A wistful touch, this member of parliament, stuffing back into a corrugated box the old photographs we had asked her to unearth for us in our examination as to how she got this way.
But anyway, you know now that there is a reason why she sits on Parliament Hill, and it has little to do with politics.
Editor’s Notes: This news article looks back at the early life of Agnes Macphail, Canada’s first female Member of Parliament, mid-way through her career.
The U.F.O. is the United Farmers of Ontario, a political party with power an influence in the 1910s and 1920s.
The new “Commonwealth” party mentioned is the Co-operative Commonwealth Federation (CCF) which was founded at this time, and was the precursor of the current New Democratic Party of Canada.

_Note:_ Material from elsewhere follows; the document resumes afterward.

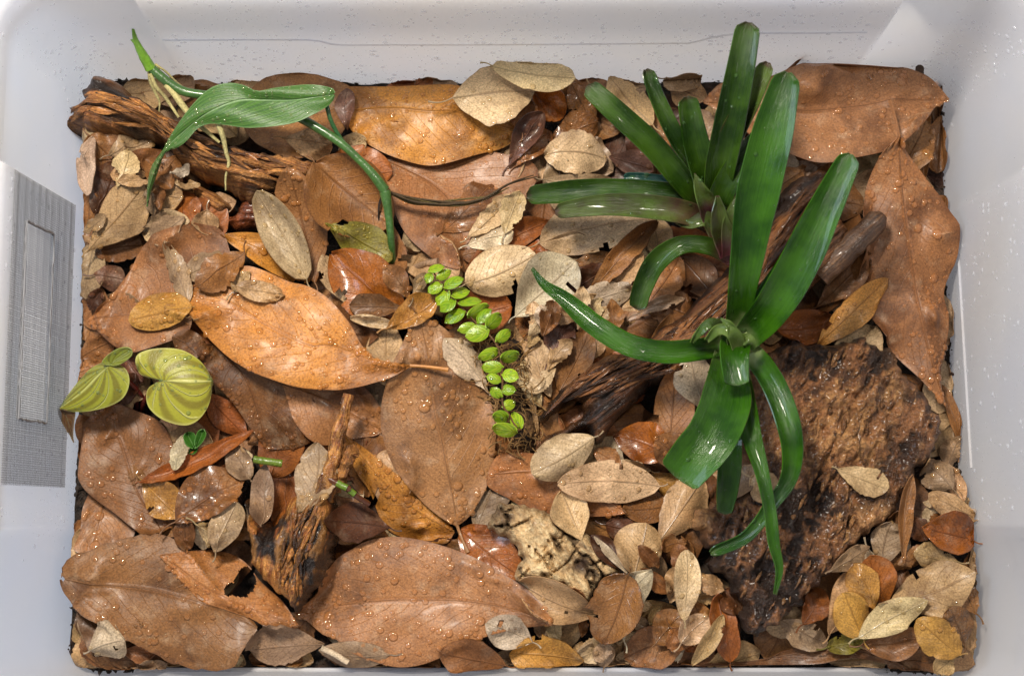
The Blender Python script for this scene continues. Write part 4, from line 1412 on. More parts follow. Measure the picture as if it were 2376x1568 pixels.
# ---------------------------------------------------------------- bottom edge, left to right
large('G 400,940 600,975 900,1000 1100,1040 1340,1112 1645,1265', 'G 395,890 480,802 620,740 800,682 1000,656 1150,715 1300,880 1450,1050 1600,1200', 'G 420,1020 480,1092 600,1190 740,1270 850,1350 1000,1432 1150,1500 1330,1530 1500,1520 1560,1400',
      'magk', 'largest brown leaf of the bottom left corner, split at its tip', lift=0.012, fold=0.14, curl=-0.12, drops=300, big=0.2, holes=((0.0, 0.0, 0.03, 0.5),), rag=0.1)
scraps('G 1180,60 1650,60 1700,500 1500,760 1250,740', 8)
large('G 1045,655 960,520 880,380 820,200 770,50 D 720,1350 640,1195',
      'G 920,655 760,540 620,440 532,335 520,240 545,0 D 548,1260', 'G 1138,560 1150,380 1115,150 D 1112,1440 1045,1270 870,1182 740,1140', 'magk', 'large brown leaf below the velvet plant by the left wall', fold=0.1, drops=230, big=0.2)
large('G 1055,792 1200,890 1340,1000 1600,1130 1915,1243', 'G 1130,900 1220,1000 1340,1092 1600,1190 1760,1262', 'G 1250,765 1400,770 1520,812 1592,870 1660,960 1820,1110', 'magr', 'torn brown leaf with a ragged bite, lying on the bottom left leaf',
      fold=-0.05, curl=-0.15, drops=140, big=0.15, holes=((0.56, 0.62, 0.07, 0.42), (0.50, 0.25, 0.03, 0.2)), midr=0.4, res=2.2)
small('G', 1195, 760, 1200, 560, 120, 'magd', 'brown rounded leaf end beside the charred driftwood', stalk=0)
small('G', 795, 1400, 980, 1425, 95, 'mag', 'brown leaf under the pale round corner leaf', stalk=0, drops=8)
small('G', 858, 1555, 1080, 1480, 110, 'grey', 'grey curled leaf at the bottom left edge', curl=0.5, rag=0.3)
small('G', 600, 1395, 800, 1335, 215, 'white', 'pale round leaf in the bottom left corner', stalk=0.004, edge=0.12, holes=((0.65, 0.4, 0.06, 0.12),), drops=3)
small('G', 1290, 205, 1500, 150, 120, 'dark', 'wet dark leaf by the narrow curled leaf', wet=True)
small('G', 915, 325, 1148, 545, 200, 'gold', 'wet amber leaf lying on the large left leaf', wet=True, drops=14)
small('G', 1255, 600, 1410, 700, 130, 'pale', 'pale crumbled leaf below the crumpled brown one', wet=True, rag=0.3)
small('G', 1385, 768, 1515, 465, 160, 'pale', 'pale glossy leaf left of the charred driftwood', wet=True, drops=10)
small('G', 1150, 580, 1548, 325, 270, 'brown', 'crumpled brown leaf with beads left of the driftwood', stalk=0.012, wave=0.0035, drops=40, big=0.3, wet=True)
small('G', 1590, 305, 1462, 85, 125, 'grey', 'grey leaf leaning over the crumpled brown leaf', stalk=0.002)
small('G', 925, 322, 1595, 5, 110, 'amber', 'narrow curled brown leaf with a long thin stalk below the velvet leaf', curl=0.6, fold=0.3, bend=0.05, stalk=0.003, rag=0.3, lift=0.003)
small('G', 1130, 250, 1190, 35, 98, 'white', 'white papery leaf beside the tiny green seedling', drops=0, stalk=0, a=1.1)

# ---------------------------------------------------------------- charred driftwood
def rel_burn(al, ac, d):
    g = ridged(al * 24, ac * 170, 51, 3)
    w = fbm(al * 60, ac * 90, 53, 4)
    return 0.013 * (w - 0.5) + 0.007 * (g - 0.6), fbm(al * 45, ac * 80, 57, 4) * 4.6 - 2.35


burn = thing('charred_driftwood', P(690, 1280, 0.01), 'black and orange charred driftwood stump with two upright prongs', 'driftwood')
BORG = tuple(burn.location)
slab('trunk', burn, BORG, 'G 1545,440 1600,475 1660,560 1710,625 1770,540 1830,450 1885,410 1960,470 2010,390 2060,345 2120,365 2135,600 2105,800 2065,950 1965,1060 1880,1165 1820,1110 1700,1005 1640,950 1590,870 1560,700 1540,560',
     'G 1980,420 1840,1100', lambda x, y, al, ac: 0.034 - 0.06 * np.clip(al, 0, 0.2), W_BURN, rel_burn, 0.045, 0.0022, shoulder=0.011, base=0.021)
for line, zz, r0, r1, m_ in (('Z 752,1160 765,1100 780,1030 796,970 809,914', (0.040, 0.044, 0.047, 0.049, 0.050), 0.0062, 0.0030, W_BURN), ('Z 775,1135 792,1095 812,1055 824,1044', (0.038, 0.042, 0.045, 0.047), 0.0050, 0.0040, W_DRIFT)):
    p = np.vstack([P(*q, z) for q, z in zip(pts(line), zz)])
    n = 34
    v, f, u = tube(spline(p, n), np.linspace(r0, r1, n), 20, 0.28, 7)
    mesh_obj('prong', v, f, m_, BORG, burn, np.stack([u[:, 0] * 0.08, u[:, 1] * 0.03], -1), col=np.stack([vnoise(u[:, 0] * 14, u[:, 1] * 9, 2), vnoise(u[:, 0] * 9, u[:, 1] * 7, 5) * 0.9, u[:, 0] * 0], -1))
slivers('torn_fibres', burn, BORG, 'G 2060,420 1960,600 1880,850 1860,1080', 28, 60, W_BURN, 30, 80, 0.0006, 0.0017)
small('G', 1700, 592, 1690, 222, 120, 'grey', 'narrow brown grey leaf leaning on the charred driftwood', stalk=0.002, drops=5)
small('G', 1945, 512, 2032, 92, 235, 'grey', 'brown grey leaf with beads across the top of the charred driftwood', drops=34, big=0.2, bend=0.12, stalk=0, a=1.15, rag=0.2)
small('Z', 902, 1225, 768, 1208, 80, 'dark', 'dark brown leaf between driftwood and bottom centre leaf', drops=6)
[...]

Howard Ferguson was the Ontario Premier at the time of the article.
Sarah K. Bolton was an American author.
Bob (Robert) Gardiner was a fellow Member of Parliament for the United Farmers of Alberta. He was a member of the Ginger Group along with Agnes Macphail, a group of politicians who split from the Progressive Party to advocate for socialism under the leadership of J. S. Woodsworth, the future leader of the CCF.